Hidden Fire in the Book of Mormon

As Lehi’s family is traveling through the wilderness, Nephi writes:

For the Lord had not hitherto suffered that we should make much fire, as we journeyed in the wilderness; for he said:…I will…be your light in the wilderness; and I will prepare the way before you, if it so be that ye shall keep my commandments; wherefore, inasmuch as ye shall keep my commandments ye shall be led towards the promised land; and ye shall know that it is by me that ye are led. (1 Nephi 17:12-13)

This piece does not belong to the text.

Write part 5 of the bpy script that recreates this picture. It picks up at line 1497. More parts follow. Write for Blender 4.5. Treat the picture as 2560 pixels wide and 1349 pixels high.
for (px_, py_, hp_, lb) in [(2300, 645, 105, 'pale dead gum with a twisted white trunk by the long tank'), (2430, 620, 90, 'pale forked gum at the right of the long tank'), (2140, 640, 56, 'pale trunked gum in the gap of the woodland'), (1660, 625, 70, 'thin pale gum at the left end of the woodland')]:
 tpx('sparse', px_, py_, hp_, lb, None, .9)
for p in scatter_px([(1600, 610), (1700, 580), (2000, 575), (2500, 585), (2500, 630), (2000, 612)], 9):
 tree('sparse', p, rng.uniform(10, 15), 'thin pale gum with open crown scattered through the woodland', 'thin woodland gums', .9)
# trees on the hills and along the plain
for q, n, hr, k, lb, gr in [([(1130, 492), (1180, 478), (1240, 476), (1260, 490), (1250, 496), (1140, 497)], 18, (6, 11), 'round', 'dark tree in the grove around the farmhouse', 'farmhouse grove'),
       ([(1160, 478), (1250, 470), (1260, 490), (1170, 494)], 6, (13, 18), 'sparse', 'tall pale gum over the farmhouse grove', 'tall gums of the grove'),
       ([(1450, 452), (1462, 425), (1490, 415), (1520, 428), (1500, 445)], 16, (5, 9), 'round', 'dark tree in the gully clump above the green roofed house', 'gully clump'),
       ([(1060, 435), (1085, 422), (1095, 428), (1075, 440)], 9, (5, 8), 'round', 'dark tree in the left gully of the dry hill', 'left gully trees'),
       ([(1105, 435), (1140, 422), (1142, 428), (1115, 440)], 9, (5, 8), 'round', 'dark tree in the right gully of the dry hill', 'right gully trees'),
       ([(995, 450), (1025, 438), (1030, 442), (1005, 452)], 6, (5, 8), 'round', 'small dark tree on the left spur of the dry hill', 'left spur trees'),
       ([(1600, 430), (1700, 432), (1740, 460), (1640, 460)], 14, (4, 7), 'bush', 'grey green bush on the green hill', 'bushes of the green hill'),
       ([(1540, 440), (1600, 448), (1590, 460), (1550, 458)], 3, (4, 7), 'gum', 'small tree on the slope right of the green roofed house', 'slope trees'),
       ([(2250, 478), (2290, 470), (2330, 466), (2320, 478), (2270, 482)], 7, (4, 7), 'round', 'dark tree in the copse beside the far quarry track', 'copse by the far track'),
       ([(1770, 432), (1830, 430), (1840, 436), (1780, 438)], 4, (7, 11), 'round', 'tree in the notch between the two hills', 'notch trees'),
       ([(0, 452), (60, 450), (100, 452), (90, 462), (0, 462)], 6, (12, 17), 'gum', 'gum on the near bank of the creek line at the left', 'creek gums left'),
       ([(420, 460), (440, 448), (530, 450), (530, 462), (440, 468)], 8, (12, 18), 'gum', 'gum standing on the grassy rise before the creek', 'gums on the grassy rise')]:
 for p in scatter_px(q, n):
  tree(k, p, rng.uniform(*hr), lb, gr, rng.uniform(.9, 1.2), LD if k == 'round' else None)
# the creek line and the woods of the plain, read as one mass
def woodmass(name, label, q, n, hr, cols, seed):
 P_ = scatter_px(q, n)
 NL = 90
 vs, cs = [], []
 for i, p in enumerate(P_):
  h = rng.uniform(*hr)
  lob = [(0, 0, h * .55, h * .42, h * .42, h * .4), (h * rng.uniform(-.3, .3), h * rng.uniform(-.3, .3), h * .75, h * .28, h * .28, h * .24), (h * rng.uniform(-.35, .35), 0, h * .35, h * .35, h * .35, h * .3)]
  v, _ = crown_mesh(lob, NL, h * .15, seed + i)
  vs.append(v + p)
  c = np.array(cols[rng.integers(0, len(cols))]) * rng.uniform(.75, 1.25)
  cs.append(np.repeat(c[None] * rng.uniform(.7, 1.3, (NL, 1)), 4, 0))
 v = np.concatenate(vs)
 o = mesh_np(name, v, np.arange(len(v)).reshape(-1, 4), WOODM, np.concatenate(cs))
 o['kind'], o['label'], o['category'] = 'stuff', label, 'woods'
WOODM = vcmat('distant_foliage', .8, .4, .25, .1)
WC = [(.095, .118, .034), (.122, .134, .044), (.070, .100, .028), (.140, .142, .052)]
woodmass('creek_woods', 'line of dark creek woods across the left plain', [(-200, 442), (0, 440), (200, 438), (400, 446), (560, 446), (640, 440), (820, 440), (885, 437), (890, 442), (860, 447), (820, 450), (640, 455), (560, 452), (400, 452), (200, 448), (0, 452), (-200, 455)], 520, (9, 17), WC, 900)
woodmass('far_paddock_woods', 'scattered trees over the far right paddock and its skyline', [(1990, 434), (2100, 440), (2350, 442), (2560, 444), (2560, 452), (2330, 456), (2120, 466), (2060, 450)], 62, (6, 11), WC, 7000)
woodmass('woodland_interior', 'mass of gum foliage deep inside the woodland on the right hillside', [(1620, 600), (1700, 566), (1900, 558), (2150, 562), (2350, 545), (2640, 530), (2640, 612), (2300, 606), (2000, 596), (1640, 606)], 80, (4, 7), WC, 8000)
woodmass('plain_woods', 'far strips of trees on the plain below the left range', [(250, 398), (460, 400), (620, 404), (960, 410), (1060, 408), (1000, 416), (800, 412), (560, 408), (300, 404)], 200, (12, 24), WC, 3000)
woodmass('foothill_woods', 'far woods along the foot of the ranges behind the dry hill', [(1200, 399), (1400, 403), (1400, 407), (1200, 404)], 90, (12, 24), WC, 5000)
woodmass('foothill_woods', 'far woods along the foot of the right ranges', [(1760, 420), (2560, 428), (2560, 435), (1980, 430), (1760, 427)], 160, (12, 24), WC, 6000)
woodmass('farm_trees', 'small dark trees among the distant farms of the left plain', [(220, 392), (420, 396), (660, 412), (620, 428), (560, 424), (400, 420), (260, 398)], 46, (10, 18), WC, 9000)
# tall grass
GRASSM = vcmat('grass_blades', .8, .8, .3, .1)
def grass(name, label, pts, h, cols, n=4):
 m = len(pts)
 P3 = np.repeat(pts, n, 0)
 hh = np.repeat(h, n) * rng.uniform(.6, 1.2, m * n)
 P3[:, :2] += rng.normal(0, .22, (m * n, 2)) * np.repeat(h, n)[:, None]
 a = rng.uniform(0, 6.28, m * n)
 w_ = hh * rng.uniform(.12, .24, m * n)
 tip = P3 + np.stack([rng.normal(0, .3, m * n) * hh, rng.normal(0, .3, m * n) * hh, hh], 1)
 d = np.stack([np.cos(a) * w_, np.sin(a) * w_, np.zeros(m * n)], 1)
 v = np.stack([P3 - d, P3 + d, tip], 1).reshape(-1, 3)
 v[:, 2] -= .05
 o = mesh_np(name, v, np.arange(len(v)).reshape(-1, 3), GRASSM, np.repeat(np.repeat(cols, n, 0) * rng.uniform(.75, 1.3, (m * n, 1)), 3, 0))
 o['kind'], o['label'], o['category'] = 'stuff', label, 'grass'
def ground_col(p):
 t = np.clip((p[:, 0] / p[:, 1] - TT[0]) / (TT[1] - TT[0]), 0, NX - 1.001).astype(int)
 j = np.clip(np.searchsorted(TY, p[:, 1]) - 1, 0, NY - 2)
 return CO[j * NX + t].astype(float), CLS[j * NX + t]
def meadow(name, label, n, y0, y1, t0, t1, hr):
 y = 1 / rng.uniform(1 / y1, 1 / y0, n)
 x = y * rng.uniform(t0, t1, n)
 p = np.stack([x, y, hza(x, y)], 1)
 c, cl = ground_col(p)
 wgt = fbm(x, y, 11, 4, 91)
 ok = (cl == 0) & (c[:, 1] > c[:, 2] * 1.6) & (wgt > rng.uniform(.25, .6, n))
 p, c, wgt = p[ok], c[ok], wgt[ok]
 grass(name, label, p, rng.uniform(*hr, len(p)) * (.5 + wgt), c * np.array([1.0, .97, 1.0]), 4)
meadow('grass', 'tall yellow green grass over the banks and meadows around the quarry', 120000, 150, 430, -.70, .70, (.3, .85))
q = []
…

Lehi’s family traveled through the wilderness toward their promised land just as their Israelite forefathers had traveled through their wilderness under Moses toward their land of promise. The Lord told Nephi that his family did not need fire because he would be the “light” that would “lead” them. It was by means of the “director” or brass ball that he led them to their promised land. Alma, looking back on the wilderness journey, observes:

And now I say, is there not a type in this thing? For just as surely as this director did bring our fathers, by following its course, to the promised land, shall the words of Christ, if we follow their course, carry us beyond this vale of sorrow into a far better land of promise. (Alma 37:45)

The hidden surprise here is that the word director in our English Book of Mormon appears to be standing in for the Hebrew word urim (as in Urim and Thummim) in Alma’s original writing as a label for this revelatory instrument [1]. Besides indicating the sacred Urim and Thummim, the Hebrew word urim also means “fire” and suggests “light.” By using the word director (i.e., urim), Alma appears to be making a poetic allusion back to Nephi’s earlier mention of the Lord as the fire and light that guided their fathers to the promised land. He is perhaps simultaneously making an allusion to the Pillar of Fire and Moses’s Urim and Thummim that guided the ancient Israelite forefathers in their wilderness (Exodus 13:21). Alma was a Hebrew poet, and his poetry makes more sense in Hebrew.

1. Stan Spencer, “Reflections of Urim: Hebrew Poetry Sheds Light on the Directors-Interpreters Mystery,” Interpreter: A Journal of Mormon Scripture 14 (2015).